Republican members of a U.S. House of Representatives committee objected Thursday to parts of the U.S. Federal Communications Commission’s new national broadband plan, saying it leaves broadband carriers open to new regulation.
While Chapter 4 of the broadband plan doesn’t talk specifically about reclassifying broadband as a common-carrier service, committee Republicans said the chapter addressing broadband competition policy recommends a number of new rules that could potentially create new regulations for broadband providers.
“The worst idea I’ve heard in years is reclassification,” Representative Joe Barton, a Texas Republican, said during a subcommittee hearing. “I don’t want to regulate broadband like we regulated telephone service in the 1930s.”
FCC Chairman Julius Genachowski told subcommittee members he’s not planning to reclassify broadband as a common-carrier service, but the FCC will look at some “discrete” areas where it sees problems with competition, including the wholesale broadband market and the so-called special access rates paid to large telecom carriers for large-pipe connections between buildings and central switching facilities.
Genachowski said he understood fears about new regulations. “The goals of the commission very clear are to develop policies that promote investment, promote innovation, promote competition, and protect and empower consumers,” he said.
Some Republicans and other observers have raised concerns about the FCC requiring broadband providers to share their fiber networks with competitors, as they were required to do with their copper networks in the late ’90s and early ’00s, since Cbeyond, a broadband and VoIP (voice over Internet Protocol) provider, filed a petition in January for the FCC to return to network-sharing rules.
But the broadband plan says only that the petition “deserves attention.”
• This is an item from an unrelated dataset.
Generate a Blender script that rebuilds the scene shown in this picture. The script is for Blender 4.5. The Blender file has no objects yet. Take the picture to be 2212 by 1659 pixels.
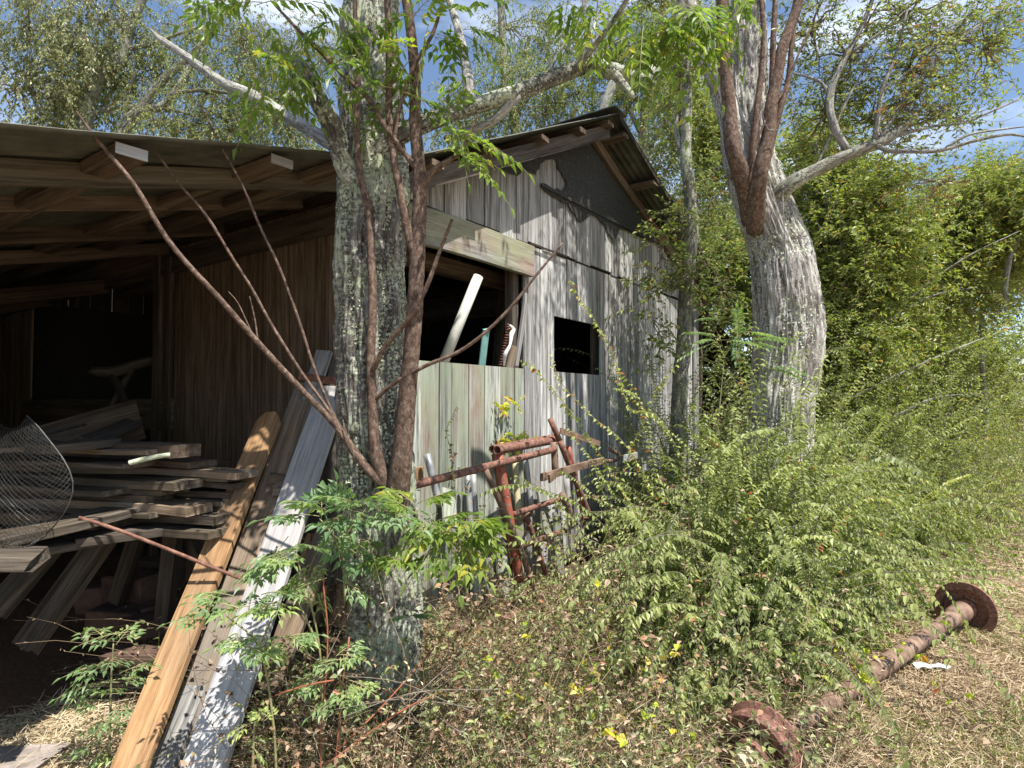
import bpy, math, random
import numpy as np
from mathutils import Vector
random.seed(7); rng = np.random.default_rng(7)
sc = bpy.context.scene
col = sc.collection
PI = math.pi
# ------------------------------------------------------------------ camera, sky, sun, exposure
FPX, CW, CH = 1340.0, 2212.0, 1659.0            # measuring grid of the photograph
PITCH = math.atan(40.5 / FPX)
CAM = np.array([0.0, 0.0, 1.6])
cd = bpy.data.cameras.new('camera'); cam = bpy.data.objects.new('camera', cd); col.objects.link(cam)
cam.location = CAM; cam.rotation_euler = (PI / 2 + PITCH, 0, 0)
cd.sensor_width = 36; cd.lens = 36 * FPX / CW; cd.clip_end = 1000; cd.clip_start = 0.05
sc.camera = cam
SUNV = np.array([0.34, -0.36, 1.0]); SUNV /= np.linalg.norm(SUNV)
w = bpy.data.worlds.new('World'); sc.world = w; w.use_nodes = True
nt = w.node_tree; bg = nt.nodes['Background']
sky = nt.nodes.new('ShaderNodeTexSky'); sky.sky_type = 'NISHITA'; sky.sun_disc = False
sky.sun_elevation = math.asin(SUNV[2]); sky.sun_rotation = math.atan2(SUNV[0], SUNV[1])
sky.air_density = 1.0; sky.dust_density = 0.3; sky.ozone_density = 1.6
tc = nt.nodes.new('ShaderNodeTexCoord'); mp = nt.nodes.new('ShaderNodeMapping'); mp.inputs['Scale'].default_value = (1.5, 1.5, 5)
nz = nt.nodes.new('ShaderNodeTexNoise'); nz.inputs['Scale'].default_value = 1.6; nz.inputs['Detail'].default_value = 7
rp = nt.nodes.new('ShaderNodeValToRGB'); rp.color_ramp.elements[0].position = 0.5; rp.color_ramp.elements[1].position = 0.85
mx = nt.nodes.new('ShaderNodeMix'); mx.data_type = 'RGBA'; mx.inputs[7].default_value = (12, 12.6, 13.5, 1)
L = nt.links.new
L(tc.outputs['Generated'], mp.inputs[0]); L(mp.outputs[0], nz.inputs[0]); L(nz.outputs[0], rp.inputs[0])
L(rp.outputs[0], mx.inputs[0]); L(sky.outputs[0], mx.inputs[6]); L(mx.outputs[2], bg.inputs[0])
bg.inputs[1].default_value = 0.1
sl = bpy.data.lights.new('sun', 'SUN'); sl.energy = 5.0; sl.angle = math.radians(0.5); sl.color = (1, 0.95, 0.87)
so = bpy.data.objects.new('sun', sl); col.objects.link(so)
so.rotation_euler = Vector(SUNV).to_track_quat('Z', 'Y').to_euler(); so.location = (4, -4, 12)
sc.view_settings.view_transform = 'Standard'; sc.view_settings.look = 'None'
sc.view_settings.exposure = 0.88; sc.view_settings.gamma = 1
cy = sc.cycles; cy.max_bounces = 7; cy.diffuse_bounces = 4; cy.glossy_bounces = 2; cy.transmission_bounces = 4; cy.transparent_max_bounces = 6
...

Among the broadband plan’s goals: Universal broadband availability and 100 million U.S. homes with 100M bps (bits per second) service by 2020.
Several Republican committee members praised parts of the broadband plan, but Barton, the committee’s senior Republican, questioned whether a huge national broadband program was needed, when wired broadband is available to more than 90 percent of U.S. homes.
“Ninety-five percent of America has broadband, and the federal government hasn’t had to spend a dime,” he said. “This isn’t a have/have not program, this is a find-something-for-the-FCC-to-do-that-makes-sense-in-the-21st-century program.”
Representative Mike Rogers, a Michigan Republican, questioned how Genachowski could talk about encouraging private investment in broadband and also propose new net neutrality rules that would prohibit broadband providers from selectively blocking or slowing Internet content. The broadband plan has sent a “shiver of cold” across the investment community, he said.
While Democrats generally praised the plan, Representative John Dingell, a Michigan Democrat, questioned whether the plan would open up “old policy fights” by leaving open the possibility that broadband providers share their networks. Dingell also said he was concerned about the broadband plan’s proposal to take up to 120MHz of wireless spectrum from television broadcasters in exchange for a portion of the auction revenues.
TV stations gave up nearly a third of their spectrum in the transition to all-digital broadcasts that happened in June, Dingell said. “The further loss of [broadcasting] spectrum can have a very serious adverse effect on the public by limiting consumer choice,” he said.
But other Democrats called the broadband plan “superb” and necessary for the U.S. to compete with other nations.
“The national broadband plan is the most significant and ambitious infrastructure program for America since the interstate highway system,” said Representative Henry Waxman, a California Democrat and committee chairman. “Our competitiveness and prosperity depend on meeting its core objectives.”